As I touched on in the preceding posts, I’m wading through a years-long backlog of notes to myself on time management and related topics. This is like the would-be writer who takes courses on writing, reads books about writing, joins discussion groups on how to write, . . . but then fails to do much writing. I have some empathy for that would-be writer: I’ve been there. But when it comes to time management . . . sweet mercy, I’m a sad case. I make that would-be writer look like Saul Bellow.
The good news is that I’ve demolished the two folders labeled “Time Management”. The next challenge is an even fatter folder which, in a moment of unusual clarity, I labeled “Plann(oodl)ing”. The really sad thing about it is that there’s plenty of good noodling in there, but I can’t use it since it’s either out-of-date, or simply buried in such a mass of other material.
So, I’m skipping the specifics in it. I figure, if this folder had been lost in a fire, it wouldn’t make me cry, much less despair over the future direction of my career. So I’m not going to worry about any of that. Instead, I’m going to set down a few of the better observations made in this farrago of notes, hoping that these generic lessons will help you and me both going forward. If I achieve that, at least all of this silly, task-aversive, time-wasting noodling won’t have been entirely in vain.
- Don’t plot out a million-minute itinerary for your life or career. In career terms, you can — you should — do something you would never do when planning, say, a transoceanic vacation: (1) Figure out roughly where you want to go. (2) Figure out how to exit the structure you’re now in. (3) Head roughly in the direction of the nearest travel depot that could facilitate your journey. If you have the choice and the budget, choose a better conveyance (dirigible, hovercraft, Apollo vehicle) rather than a worse one (hang glider, dinghy, skateboard). But mostly, just head out. (4) Keep your eyes open, adapt to situations, and be ready to upgrade when the chance is given to you. You’ll do fine.
- Insist on clarity from yourself. If you lie to yourself, you’re only going to make yourself suffer worse. Yes, I sound like a cut-rate version of Gautama — but there’s a reason why his observations are still good after this many millennia.
- Be a good animal. Keep your environments (internal an external) tidy and healthy. Appropriate order in your environments is always beneficial. If you’re not receiving benefits from your environments, the order in them is not appropriate. Keep adjusting until it is.
- Seek greatness of method, but only in the service of greatness of achievement.
- If you really want something to happen, give it disproportionate passion, energy, thought, and time. I mean wildly disproportionate — especially the passion.
- At the gym I see “coasters” — folks who come in regularly, go through the motions on the weights and the treadmill, but never change their shape or get noticeably fitter, in terms of either physique or performance. Lots of people do this in life, too, and it’s especially easy to do in cube-land. Don’t be one of these people, in any setting.

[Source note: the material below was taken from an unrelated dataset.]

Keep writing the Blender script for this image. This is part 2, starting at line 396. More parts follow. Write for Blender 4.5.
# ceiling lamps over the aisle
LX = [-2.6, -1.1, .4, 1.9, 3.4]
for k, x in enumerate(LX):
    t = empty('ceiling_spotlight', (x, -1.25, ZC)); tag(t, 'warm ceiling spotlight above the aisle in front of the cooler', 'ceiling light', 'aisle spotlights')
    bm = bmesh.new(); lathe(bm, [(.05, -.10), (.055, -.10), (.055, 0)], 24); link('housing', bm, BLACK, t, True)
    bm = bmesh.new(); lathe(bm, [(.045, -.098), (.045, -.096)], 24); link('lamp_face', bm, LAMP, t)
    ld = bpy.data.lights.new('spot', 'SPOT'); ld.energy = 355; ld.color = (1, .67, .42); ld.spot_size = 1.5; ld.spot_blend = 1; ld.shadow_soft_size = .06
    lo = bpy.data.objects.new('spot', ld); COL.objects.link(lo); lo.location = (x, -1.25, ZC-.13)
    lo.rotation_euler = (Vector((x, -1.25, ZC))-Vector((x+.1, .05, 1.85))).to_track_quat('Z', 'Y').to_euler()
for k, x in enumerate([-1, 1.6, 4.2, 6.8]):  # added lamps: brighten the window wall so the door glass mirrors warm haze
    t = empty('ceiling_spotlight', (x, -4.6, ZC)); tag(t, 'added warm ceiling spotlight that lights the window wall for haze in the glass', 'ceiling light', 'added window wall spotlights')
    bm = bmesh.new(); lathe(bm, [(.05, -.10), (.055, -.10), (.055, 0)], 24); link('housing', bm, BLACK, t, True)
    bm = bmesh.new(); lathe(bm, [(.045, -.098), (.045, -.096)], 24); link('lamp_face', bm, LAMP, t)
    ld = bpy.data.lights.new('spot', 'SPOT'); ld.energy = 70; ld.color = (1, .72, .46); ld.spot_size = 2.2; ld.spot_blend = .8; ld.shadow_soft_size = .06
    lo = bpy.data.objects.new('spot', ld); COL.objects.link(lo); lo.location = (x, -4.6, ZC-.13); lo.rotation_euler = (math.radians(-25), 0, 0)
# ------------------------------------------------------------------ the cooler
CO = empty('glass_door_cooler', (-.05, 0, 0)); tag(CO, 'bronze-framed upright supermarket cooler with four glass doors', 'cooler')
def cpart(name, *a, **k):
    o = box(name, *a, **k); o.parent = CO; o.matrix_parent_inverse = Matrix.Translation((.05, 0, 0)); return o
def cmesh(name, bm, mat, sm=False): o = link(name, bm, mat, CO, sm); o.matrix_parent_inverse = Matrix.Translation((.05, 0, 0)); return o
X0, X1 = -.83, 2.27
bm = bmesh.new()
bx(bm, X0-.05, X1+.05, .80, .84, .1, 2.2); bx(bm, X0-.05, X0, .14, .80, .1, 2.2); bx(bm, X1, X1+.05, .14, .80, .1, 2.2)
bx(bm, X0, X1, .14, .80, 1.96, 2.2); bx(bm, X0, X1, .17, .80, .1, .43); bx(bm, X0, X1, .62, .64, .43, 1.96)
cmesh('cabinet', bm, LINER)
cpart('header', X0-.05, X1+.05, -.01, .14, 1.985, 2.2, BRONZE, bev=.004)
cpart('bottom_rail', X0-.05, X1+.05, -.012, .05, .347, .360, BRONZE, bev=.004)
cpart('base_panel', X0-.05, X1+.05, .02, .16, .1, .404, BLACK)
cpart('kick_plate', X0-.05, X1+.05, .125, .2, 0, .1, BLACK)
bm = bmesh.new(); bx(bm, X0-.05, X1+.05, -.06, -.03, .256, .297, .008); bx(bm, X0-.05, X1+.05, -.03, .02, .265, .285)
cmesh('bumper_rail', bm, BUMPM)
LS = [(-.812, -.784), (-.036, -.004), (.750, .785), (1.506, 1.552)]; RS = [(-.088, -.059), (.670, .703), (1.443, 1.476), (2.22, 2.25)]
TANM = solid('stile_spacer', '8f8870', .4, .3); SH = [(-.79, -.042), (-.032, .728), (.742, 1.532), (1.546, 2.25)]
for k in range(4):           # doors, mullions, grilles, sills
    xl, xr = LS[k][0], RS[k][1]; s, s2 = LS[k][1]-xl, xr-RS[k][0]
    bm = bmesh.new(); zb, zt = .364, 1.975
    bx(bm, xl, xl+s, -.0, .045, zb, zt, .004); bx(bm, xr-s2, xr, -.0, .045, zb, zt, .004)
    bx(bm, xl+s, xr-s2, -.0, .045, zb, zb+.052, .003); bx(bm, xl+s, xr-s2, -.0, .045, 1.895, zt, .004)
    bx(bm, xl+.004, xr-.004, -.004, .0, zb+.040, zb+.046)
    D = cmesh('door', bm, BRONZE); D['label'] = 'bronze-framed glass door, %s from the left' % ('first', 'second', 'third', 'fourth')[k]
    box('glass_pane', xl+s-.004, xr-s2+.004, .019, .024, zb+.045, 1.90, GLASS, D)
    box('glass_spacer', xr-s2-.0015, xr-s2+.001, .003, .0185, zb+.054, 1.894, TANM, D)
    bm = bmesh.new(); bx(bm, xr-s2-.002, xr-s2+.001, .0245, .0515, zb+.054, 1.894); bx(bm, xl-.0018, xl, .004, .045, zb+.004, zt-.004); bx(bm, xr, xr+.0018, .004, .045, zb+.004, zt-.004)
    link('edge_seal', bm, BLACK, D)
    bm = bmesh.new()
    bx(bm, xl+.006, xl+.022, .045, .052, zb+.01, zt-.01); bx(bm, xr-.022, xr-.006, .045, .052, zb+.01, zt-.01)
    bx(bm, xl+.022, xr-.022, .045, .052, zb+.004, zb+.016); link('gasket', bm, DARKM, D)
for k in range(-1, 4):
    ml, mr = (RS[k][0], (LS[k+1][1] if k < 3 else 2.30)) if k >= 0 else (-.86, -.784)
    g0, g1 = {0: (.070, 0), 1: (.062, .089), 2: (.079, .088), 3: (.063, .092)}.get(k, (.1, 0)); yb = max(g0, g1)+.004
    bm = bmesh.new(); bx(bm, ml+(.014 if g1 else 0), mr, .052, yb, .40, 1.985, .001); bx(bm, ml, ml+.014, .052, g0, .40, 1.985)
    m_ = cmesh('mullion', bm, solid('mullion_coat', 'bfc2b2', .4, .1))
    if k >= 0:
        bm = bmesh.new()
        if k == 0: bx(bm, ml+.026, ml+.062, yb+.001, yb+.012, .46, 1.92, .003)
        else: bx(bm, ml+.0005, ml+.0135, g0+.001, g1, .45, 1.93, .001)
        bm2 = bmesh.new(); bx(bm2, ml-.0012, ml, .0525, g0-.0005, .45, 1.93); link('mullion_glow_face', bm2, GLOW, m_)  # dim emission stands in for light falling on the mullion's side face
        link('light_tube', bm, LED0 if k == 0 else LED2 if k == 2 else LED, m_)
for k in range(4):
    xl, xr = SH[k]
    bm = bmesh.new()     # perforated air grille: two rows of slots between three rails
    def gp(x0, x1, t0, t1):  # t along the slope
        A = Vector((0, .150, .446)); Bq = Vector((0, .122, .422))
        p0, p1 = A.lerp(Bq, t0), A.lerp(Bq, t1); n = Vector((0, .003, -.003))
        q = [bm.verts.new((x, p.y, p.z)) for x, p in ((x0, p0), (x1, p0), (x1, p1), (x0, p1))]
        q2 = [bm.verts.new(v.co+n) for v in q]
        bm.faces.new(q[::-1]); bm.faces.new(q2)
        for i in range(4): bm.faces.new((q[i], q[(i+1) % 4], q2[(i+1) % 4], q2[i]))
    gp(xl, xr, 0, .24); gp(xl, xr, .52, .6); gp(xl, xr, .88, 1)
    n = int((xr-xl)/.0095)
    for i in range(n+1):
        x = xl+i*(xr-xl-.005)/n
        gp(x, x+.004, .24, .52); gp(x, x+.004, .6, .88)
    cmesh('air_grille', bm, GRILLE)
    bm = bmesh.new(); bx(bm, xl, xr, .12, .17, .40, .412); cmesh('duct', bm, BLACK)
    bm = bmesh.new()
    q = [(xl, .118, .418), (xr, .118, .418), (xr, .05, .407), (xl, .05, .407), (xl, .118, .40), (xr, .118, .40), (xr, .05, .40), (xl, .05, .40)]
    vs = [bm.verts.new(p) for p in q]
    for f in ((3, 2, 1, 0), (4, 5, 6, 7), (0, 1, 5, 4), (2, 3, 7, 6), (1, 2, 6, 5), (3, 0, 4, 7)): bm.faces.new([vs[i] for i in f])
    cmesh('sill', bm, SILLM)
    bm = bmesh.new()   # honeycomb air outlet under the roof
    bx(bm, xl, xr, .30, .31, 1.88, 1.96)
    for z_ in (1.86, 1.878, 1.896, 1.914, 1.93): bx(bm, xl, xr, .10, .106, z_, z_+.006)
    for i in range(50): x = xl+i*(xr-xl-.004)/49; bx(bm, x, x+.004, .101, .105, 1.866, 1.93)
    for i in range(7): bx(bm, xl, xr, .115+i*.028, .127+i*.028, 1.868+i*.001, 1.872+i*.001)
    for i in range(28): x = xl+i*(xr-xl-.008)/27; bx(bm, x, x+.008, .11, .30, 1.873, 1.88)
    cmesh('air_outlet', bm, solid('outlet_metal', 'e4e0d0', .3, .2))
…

- You can spend the rest of your life running errands. Or you can achieve great purposes. Believe me, the errands will scurry for cover if you give yourself over to the big stuff.
- Do the very best work available to you at all times, and you have nothing to fear from life. Of course, deciding what “best” means is tough. But that’s the cost of a life well lived.
- When in doubt, move higher up the chain of value to address problems in ways that promise the highest leverage and biggest returns. But if you can’t manage this, or can’t figure out how to get it to work, then lay hands on the very first thing you can improve, even if it’s just a squeaky hinge, and improve it.
- Commit yourself to matter more in the world, and you’ll matter more. It’s a self-fulfilling prophecy, so long as you don’t waver from the commitment.
- When your turn on the stage of history is done, you’re going to be dead to history for a long, long time. Elect to become a historical actor while you still can.
- A summary of some of the pointers above: implement it now . . . perfect it later.
- Seek criticism. Don’t focus so much on how much you suck — you’re probably not as important as you think, anyway — but do find out how you can do it better next time. Preventable ignorance or lack of skill is an enormous waste of time.
- Give away your ideas for free.
- Go ahead and embrace your mistakes. You’re going to make them anyway, so you might as well own them so that the fear of them doesn’t come to own you.
- Never give up. Try something different instead.
- Hay tiempo. There is time enough in a day for you to accomplish what you should.
That’s the fruit from about 20 pages’ worth of that file. Updates to come.